··· RECORDED DATA

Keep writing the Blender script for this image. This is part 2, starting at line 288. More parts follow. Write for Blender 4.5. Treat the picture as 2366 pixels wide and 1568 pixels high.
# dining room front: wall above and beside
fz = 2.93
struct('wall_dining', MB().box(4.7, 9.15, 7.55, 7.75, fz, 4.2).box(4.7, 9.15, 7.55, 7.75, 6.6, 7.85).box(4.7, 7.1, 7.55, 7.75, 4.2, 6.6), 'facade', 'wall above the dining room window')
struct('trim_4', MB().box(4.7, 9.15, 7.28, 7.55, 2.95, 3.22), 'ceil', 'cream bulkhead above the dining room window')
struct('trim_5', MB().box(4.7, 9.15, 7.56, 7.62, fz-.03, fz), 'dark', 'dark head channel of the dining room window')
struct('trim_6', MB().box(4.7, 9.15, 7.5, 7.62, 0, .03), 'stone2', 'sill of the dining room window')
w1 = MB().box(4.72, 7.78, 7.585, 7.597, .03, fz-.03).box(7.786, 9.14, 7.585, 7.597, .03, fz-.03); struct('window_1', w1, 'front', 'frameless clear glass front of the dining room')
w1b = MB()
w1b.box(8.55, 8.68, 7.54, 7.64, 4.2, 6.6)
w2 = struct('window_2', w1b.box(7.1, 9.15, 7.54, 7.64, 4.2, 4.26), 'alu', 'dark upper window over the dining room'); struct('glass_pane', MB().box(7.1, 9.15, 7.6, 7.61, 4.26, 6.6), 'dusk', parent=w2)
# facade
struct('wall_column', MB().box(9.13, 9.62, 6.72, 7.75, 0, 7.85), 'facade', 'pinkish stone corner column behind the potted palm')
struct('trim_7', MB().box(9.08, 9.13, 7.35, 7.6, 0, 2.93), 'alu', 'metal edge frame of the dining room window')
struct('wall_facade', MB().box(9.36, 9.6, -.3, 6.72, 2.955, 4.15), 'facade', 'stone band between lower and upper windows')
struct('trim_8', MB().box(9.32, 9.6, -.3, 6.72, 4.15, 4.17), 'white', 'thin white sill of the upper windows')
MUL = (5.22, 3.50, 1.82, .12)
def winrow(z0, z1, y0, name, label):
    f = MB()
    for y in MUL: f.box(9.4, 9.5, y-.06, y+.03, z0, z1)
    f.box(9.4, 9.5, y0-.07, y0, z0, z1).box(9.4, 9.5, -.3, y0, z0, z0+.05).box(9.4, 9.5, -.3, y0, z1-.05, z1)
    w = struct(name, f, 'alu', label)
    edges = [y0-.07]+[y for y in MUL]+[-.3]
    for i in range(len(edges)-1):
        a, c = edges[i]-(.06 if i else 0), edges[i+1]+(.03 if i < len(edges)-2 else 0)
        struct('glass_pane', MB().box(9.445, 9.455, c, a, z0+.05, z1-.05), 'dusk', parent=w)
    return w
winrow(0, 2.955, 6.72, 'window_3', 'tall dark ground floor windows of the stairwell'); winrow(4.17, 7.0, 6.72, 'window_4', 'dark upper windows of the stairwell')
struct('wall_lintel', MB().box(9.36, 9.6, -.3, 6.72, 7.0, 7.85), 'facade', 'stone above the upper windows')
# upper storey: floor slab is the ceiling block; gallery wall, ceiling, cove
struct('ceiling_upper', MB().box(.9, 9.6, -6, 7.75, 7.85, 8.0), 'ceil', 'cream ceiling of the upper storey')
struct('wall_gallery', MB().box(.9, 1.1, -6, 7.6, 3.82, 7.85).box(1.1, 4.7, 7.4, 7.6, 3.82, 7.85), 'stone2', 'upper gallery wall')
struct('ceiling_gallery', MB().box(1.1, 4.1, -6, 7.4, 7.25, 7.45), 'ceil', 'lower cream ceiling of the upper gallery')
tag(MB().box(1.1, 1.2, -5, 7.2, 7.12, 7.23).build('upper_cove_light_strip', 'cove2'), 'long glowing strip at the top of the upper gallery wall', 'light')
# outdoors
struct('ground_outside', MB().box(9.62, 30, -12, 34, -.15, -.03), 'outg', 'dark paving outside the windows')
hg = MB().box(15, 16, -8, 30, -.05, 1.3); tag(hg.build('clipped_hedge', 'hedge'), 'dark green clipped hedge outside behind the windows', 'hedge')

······

### TASK DIRECTIONS
Return all the data above once more, precisely as given.

### WORKED ANSWER
Keep writing the Blender script for this image. This is part 2, starting at line 288. More parts follow. Write for Blender 4.5. Treat the picture as 2366 pixels wide and 1568 pixels high.
# dining room front: wall above and beside
fz = 2.93
struct('wall_dining', MB().box(4.7, 9.15, 7.55, 7.75, fz, 4.2).box(4.7, 9.15, 7.55, 7.75, 6.6, 7.85).box(4.7, 7.1, 7.55, 7.75, 4.2, 6.6), 'facade', 'wall above the dining room window')
struct('trim_4', MB().box(4.7, 9.15, 7.28, 7.55, 2.95, 3.22), 'ceil', 'cream bulkhead above the dining room window')
struct('trim_5', MB().box(4.7, 9.15, 7.56, 7.62, fz-.03, fz), 'dark', 'dark head channel of the dining room window')
struct('trim_6', MB().box(4.7, 9.15, 7.5, 7.62, 0, .03), 'stone2', 'sill of the dining room window')
w1 = MB().box(4.72, 7.78, 7.585, 7.597, .03, fz-.03).box(7.786, 9.14, 7.585, 7.597, .03, fz-.03); struct('window_1', w1, 'front', 'frameless clear glass front of the dining room')
w1b = MB()
w1b.box(8.55, 8.68, 7.54, 7.64, 4.2, 6.6)
w2 = struct('window_2', w1b.box(7.1, 9.15, 7.54, 7.64, 4.2, 4.26), 'alu', 'dark upper window over the dining room'); struct('glass_pane', MB().box(7.1, 9.15, 7.6, 7.61, 4.26, 6.6), 'dusk', parent=w2)
# facade
struct('wall_column', MB().box(9.13, 9.62, 6.72, 7.75, 0, 7.85), 'facade', 'pinkish stone corner column behind the potted palm')
struct('trim_7', MB().box(9.08, 9.13, 7.35, 7.6, 0, 2.93), 'alu', 'metal edge frame of the dining room window')
struct('wall_facade', MB().box(9.36, 9.6, -.3, 6.72, 2.955, 4.15), 'facade', 'stone band between lower and upper windows')
struct('trim_8', MB().box(9.32, 9.6, -.3, 6.72, 4.15, 4.17), 'white', 'thin white sill of the upper windows')
MUL = (5.22, 3.50, 1.82, .12)
def winrow(z0, z1, y0, name, label):
    f = MB()
    for y in MUL: f.box(9.4, 9.5, y-.06, y+.03, z0, z1)
    f.box(9.4, 9.5, y0-.07, y0, z0, z1).box(9.4, 9.5, -.3, y0, z0, z0+.05).box(9.4, 9.5, -.3, y0, z1-.05, z1)
    w = struct(name, f, 'alu', label)
    edges = [y0-.07]+[y for y in MUL]+[-.3]
    for i in range(len(edges)-1):
        a, c = edges[i]-(.06 if i else 0), edges[i+1]+(.03 if i < len(edges)-2 else 0)
        struct('glass_pane', MB().box(9.445, 9.455, c, a, z0+.05, z1-.05), 'dusk', parent=w)
    return w
winrow(0, 2.955, 6.72, 'window_3', 'tall dark ground floor windows of the stairwell'); winrow(4.17, 7.0, 6.72, 'window_4', 'dark upper windows of the stairwell')
struct('wall_lintel', MB().box(9.36, 9.6, -.3, 6.72, 7.0, 7.85), 'facade', 'stone above the upper windows')
# upper storey: floor slab is the ceiling block; gallery wall, ceiling, cove
struct('ceiling_upper', MB().box(.9, 9.6, -6, 7.75, 7.85, 8.0), 'ceil', 'cream ceiling of the upper storey')
struct('wall_gallery', MB().box(.9, 1.1, -6, 7.6, 3.82, 7.85).box(1.1, 4.7, 7.4, 7.6, 3.82, 7.85), 'stone2', 'upper gallery wall')
struct('ceiling_gallery', MB().box(1.1, 4.1, -6, 7.4, 7.25, 7.45), 'ceil', 'lower cream ceiling of the upper gallery')
tag(MB().box(1.1, 1.2, -5, 7.2, 7.12, 7.23).build('upper_cove_light_strip', 'cove2'), 'long glowing strip at the top of the upper gallery wall', 'light')
# outdoors
struct('ground_outside', MB().box(9.62, 30, -12, 34, -.15, -.03), 'outg', 'dark paving outside the windows')
hg = MB().box(15, 16, -8, 30, -.05, 1.3); tag(hg.build('clipped_hedge', 'hedge'), 'dark green clipped hedge outside behind the windows', 'hedge')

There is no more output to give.